Folha de S. Paulo


Flagelo de Deus

Já chamei aqui atenção para o potencial teologicamente daninho de catástrofes naturais, das quais o terremoto no Nepal é um exemplo. Bastam alguns segundos de movimentação das placas tectônicas para produzir doses avassaladoras de sofrimento humano. Como conciliar isso com a ideia de um Deus que é, ao mesmo tempo, onisciente, onipotente e benevolente?

Considerações desse gênero, que na filosofia levam o nome de problema da teodiceia (justiça divina), desafiam religiosos há mais de um milênio.

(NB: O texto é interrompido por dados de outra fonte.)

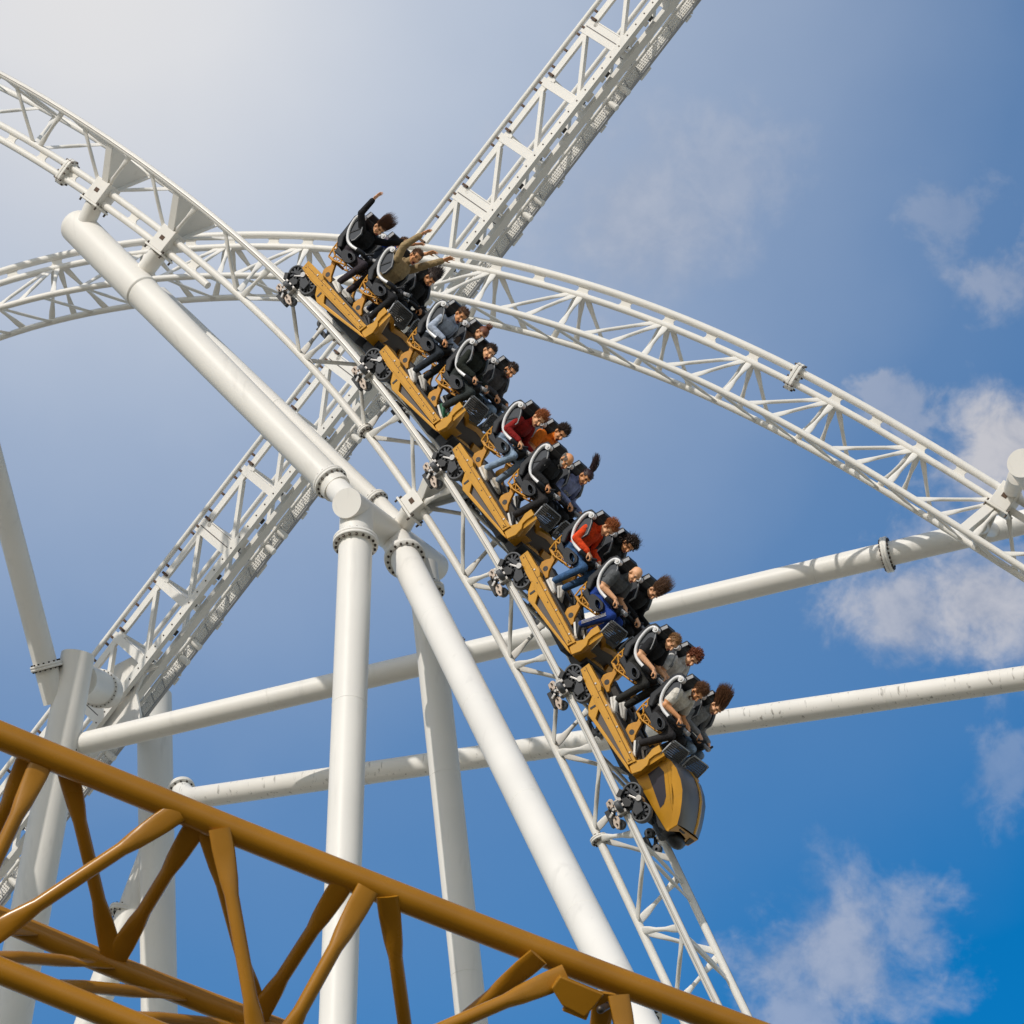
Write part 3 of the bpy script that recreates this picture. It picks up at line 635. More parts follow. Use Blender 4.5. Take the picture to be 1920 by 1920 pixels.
    for s in (-1, 1):                                   # perforated leg guards
        def gp(u, v): return V((1.60-.06*v, s*.325+u*.275, .80+.24*v))
        q = MB(); fr = [(-1, 0), (-1, .75), (-.85, 1), (.85, 1), (1, .75), (1, 0), (-1, 0)]; q.tube([gp(*a) for a in fr], .011, RIMP, 8)
        g = T.part('leg_guard', q); q = MB(); nx, nz = 17, 8
        for i in range(nx+1): q.tube([gp(-1+2*i/nx, 0), gp(-1+2*i/nx, .97)], .0072, MESHM, 4, smooth=False)
        for k in range(nz+1): q.tube([gp(-1, k/nz*.97), gp(1, k/nz*.97)], .0085, MESHM, 4, smooth=False)
        T.part('guard_mesh', q, g)
        q = MB(); q.box(gp(0, -.06), (ey, ex, ez), (.25, .02, .03), DGREY); q.box(gp(-.8*1, .12), (ey, ex, ez), (.02, .012, .035), RIMP); T.part('guard_foot', q, g)
    for s in (-1, 1): carrier(T, s)
    for x0 in (0., .87):
        for y0 in (-.35, .35): seat(T, x0, y0)
car_lab = ['last car of the ochre yellow train, highest, under the riders with raised arms', 'ochre yellow train car carrying the pale blue sweatshirt and green jacket riders', 'middle ochre yellow train car carrying the red cardigan and orange shirt riders', 'ochre yellow train car carrying the orange jacket and bald grey shirt riders', 'leading seat car of the ochre yellow train, just behind its pointed nose']
cars = []
pl = sum(SA[i+1]-SA[i] for i in range(5))/5
C0 = Thing('train_car', car_lab[0], 'train car', group='cars of the coaster train', M=car_matrix(0), local=True)
build_car(C0, pl); cars.append(C0.e)
for i in range(1, 5):
    c = copy_tree(C0.e); c.matrix_world = car_matrix(i); c['label'] = car_lab[i]; cars.append(c)
# nose
NM = car_matrix(5)
NT = Thing('train_nose', 'pointed ochre and bronze grey nose at the low front end of the train', 'train nose', M=NM, local=True)
for s in (-1, 1): carrier(NT, s)
mb = MB(); mb.abox((-.55, -.3, .22), (.42, .3, .36), BLACK); mb.tube([V((-.6, 0, .2)), V((.35, 0, .2))], .1, BLACK, 16); mb.ball((.42, .1, .28), (.14, .2, .11), BLACK); mb.abox((-.12, -.42, .1), (.12, .42, .28), BLACK)
NT.part('chassis', mb, bevel=.012)
prof = [(-.50, .30), (-.46, .60), (-.43, .775), (-.33, .82), (-.12, .845), (.10, .79), (.30, .66), (.46, .50), (.47, .34), (.36, .35)]
def shell(yv, prof_, m, mb):
    pass
for s in (-1, 1):
    q = MB()
    # side cheek tapering towards the nose tip: wide at the back
    def sp(x, z, o=0): return V((x, s*(.47-.13*max(0, (x+.5))/.97+o), z))
    outl = [(-.50, .30), (-.42, .60), (-.40, .69), (-.43, .775), (-.34, .815), (-.10, .70), (.18, .57), (.46, .50), (.45, .34), (.1, .32)]
    vs = [sp(*p) for p in outl] + [sp(p[0], p[1], -.05) for p in outl]; n = len(outl)
    q.add(vs, [tuple(range(n)), tuple(range(2*n-1, n-1, -1))] + [(i, (i+1) % n, n+(i+1) % n, n+i) for i in range(n)], GOLD)
    c = NT.part('cheek', q, bevel=.01)
    q = MB(); win = [(-.36, .47), (-.375, .655), (-.27, .68), (.04, .55), (.12, .47), (.14, .40)]
    vs = [sp(*p, .004) for p in win] + [sp(*p, -.02) for p in win]; n = len(win)
    q.add(vs, [tuple(range(n)), tuple(range(2*n-1, n-1, -1))] + [(i, (i+1) % n, n+(i+1) % n, n+i) for i in range(n)], SMOKE); NT.part('side_window', q, c)
    q = MB()                                         # ochre bevel strip between cheek and hood
    st = [(-.43, .775), (-.34, .83), (-.10, .80), (.14, .70), (.33, .585), (.46, .50)]
    bs = [(-.43, .74), (-.34, .76), (-.10, .665), (.14, .57), (.30, .525), (.45, .45)]
    vs = [sp(*p, .006) for p in bs] + [sp(p[0], p[1], -.07) for p in st]; n = len(st)
    q.add(vs, [(i, i+1, n+i+1, n+i) for i in range(n-1)], GOLD); NT.part('cheek_ridge', q, c)
hood = [(-.45, .79), (-.36, .835), (-.22, .855), (-.05, .835), (.09, .79), (.23, .705), (.36, .61), (.47, .505)]
mb = MB(); ny = 16; vs = []; fs = []
for i, (x, z) in enumerate(hood):
    hw = .455-.10*max(0, x+.5)/.97
    for j in range(ny+1):
        u = -1+2*j/ny; vs.append((x+.03*(1-u*u)*(i/len(hood)), hw*max(-1, min(1, u*1.06)), z+.035*(1-abs(u)**3)))
for i in range(len(hood)-1):
    for j in range(ny): a = i*(ny+1)+j; fs.append((a, a+1, a+ny+2, a+ny+1))
mb.add(vs, fs, NOSE, True)
for s in (0, ny):
    e = [V(vs[i*(ny+1)+s]) for i in range(len(hood))]; q = e + [p-ez*.14 for p in e]; n = len(e)
    mb.add(q, [(i, i+1, n+i+1, n+i) for i in range(n-1)], GOLD)
NT.part('hood', mb)
mb = MB()
for u in (.36,):
    pts = []
    for (x, z) in hood: hw = .455-.10*max(0, x+.5)/.97; pts.append(V((x+.02, hw*u, z+.040)))
    mb.tube(pts, .020, GOLD, 8, side=ey, flat=[(2.0, .7)]*len(pts))
NT.part('hood_rib', mb)
mb = MB()   # lower lip with an arched notch
lp = [(-.35, .505), (.35, .505), (.35, .34), (.20, .30), (.12, .41), (-.14, .44), (-.30, .37), (-.35, .34)]
mb.prism(lp, (.455, 0, 0), ey, ez, ex, .045, GOLD); mb.prism([(-.22, .485), (-.02, .475), (-.06, .45), (-.2, .455)], (.482, 0, 0), ey, ez, ex, .01, BLACK); mb.prism([(.16, .46), (.31, .46), (.31, .36), (.22, .34)], (.482, 0, 0), ey, ez, ex, .01, BLACK)
NT.part('front_lip', mb, bevel=.01)
# ------------------------------------------------------------------ riders
def skin(c): return mat('skin %.2f' % c[0], c, .5, var=.06, vscale=30)
SK = {'fair': (.86, .45, .24), 'tan': (.78, .36, .16), 'rosy': (.86, .38, .21)}
def cloth(name, c): return mat(name, c, .85, var=.3, vscale=16, bump=1.0, bscale=17, spec=.25)
def hairm(name, c): return mat(name, c, .55, var=.35, vscale=40)
LIP = mat('lip', (.42, .13, .10), .45); MOUTH = mat('open mouth', (.06, .015, .012), .5); TEETH = mat('teeth', (.75, .72, .66), .35)
EYEW = mat('eye white', (.7, .68, .65), .25); IRIS = mat('iris', (.03, .02, .015), .2)
def ellip(c, r, A=None, nu=18, nv=12):
    b = MB(); b.ball(c, r, SKTMP, nu, nv, A); return b.v, b.f
def capsule(a, b, ra, rb, n=14):
    a, b = V(a), V(b); d = b-a; L = d.length; d = d/L if L > 1e-6 else V((0, 0, 1))
    pts, rs = [], []
    for k in range(5):
        t = math.pi/2*k/5; pts.append(a-d*ra*math.cos(t)); rs.append(max(ra*math.sin(t), ra*.08))
    pts += [a, a.lerp(b, .5), b]; rs += [ra, (ra+rb)/2, rb]
    for k in range(4, -1, -1):
        t = math.pi/2*k/5; pts.append(b+d*rb*math.cos(t)); rs.append(max(rb*math.sin(t), rb*.08))
    m = MB(); m.tube(pts, rs, SKTMP, n); return m.v, m.f
SKTMP = skin(SK['fair'])
def remesh(vf, vox, smooth):
    vs, fs, o = [], [], 0
    for v, f in vf:
        vs += [tuple(q) for q in v]; fs += [tuple(i+o for i in g) for g in f]; o += len(v)
    me = bpy.data.meshes.new('t'); me.from_pydata(vs, [], fs)
    ob = bpy.data.objects.new('t', me); COL.objects.link(ob)
    r = ob.modifiers.new('r', 'REMESH'); r.mode = 'VOXEL'; r.voxel_size = vox
    s = ob.modifiers.new('s', 'SMOOTH'); s.iterations = smooth; s.factor = .5
    dg = bpy.context.evaluated_depsgraph_get(); out = bpy.data.meshes.new_from_object(ob.evaluated_get(dg))
    bpy.data.objects.remove(ob); bpy.data.meshes.remove(me)
    return out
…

Ao que parece, o primeiro a explicitar as dificuldades foi Epicuro (341 a.C.-270 a.C.), mas, desde então, o tema foi abordado por dezenas de filósofos, tanto teístas como ateus.

Se nos aferrarmos à lógica, é forçoso concluir que, se há um ente supremo, ele é menos poderoso do que se apregoa, ou não é tão bonzinho, ou então devemos negar (ou relativizar) a existência do mal. Esta última é a saída teologicamente mais produtiva. Ao contrário de Deus, nós não temos todas as informações e é possível que o que nos pareça um mal ou uma injustiça seja, na verdade, um meio para produzir um bem maior.

Nessa linha, uma defesa popular do Criador é a chamada teodiceia escatológica, que adia para a próxima vida o acerto definitivo de contas com a justiça. Ali, os bons receberão suas recompensas e os maus serão punidos, anulando assim o que hoje tem a aparência de iniquidade.

Engenhoso, mas receio que esse tipo de argumentação não convença no íntimo nem os próprios fiéis. Se eles estivessem tão convictos assim da justiça final, deveriam todos ansiar pela próxima vida. O que se verifica, porém, é que religiosos não parecem constituir uma categoria de pessoas com especial apetite pela morte. Meu palpite é o de que as ilusões da religião só afetam as áreas evolutivamente mais recentes do cérebro, deixando preservados os sistemas mais antigos, responsáveis pelo instinto de sobrevivência.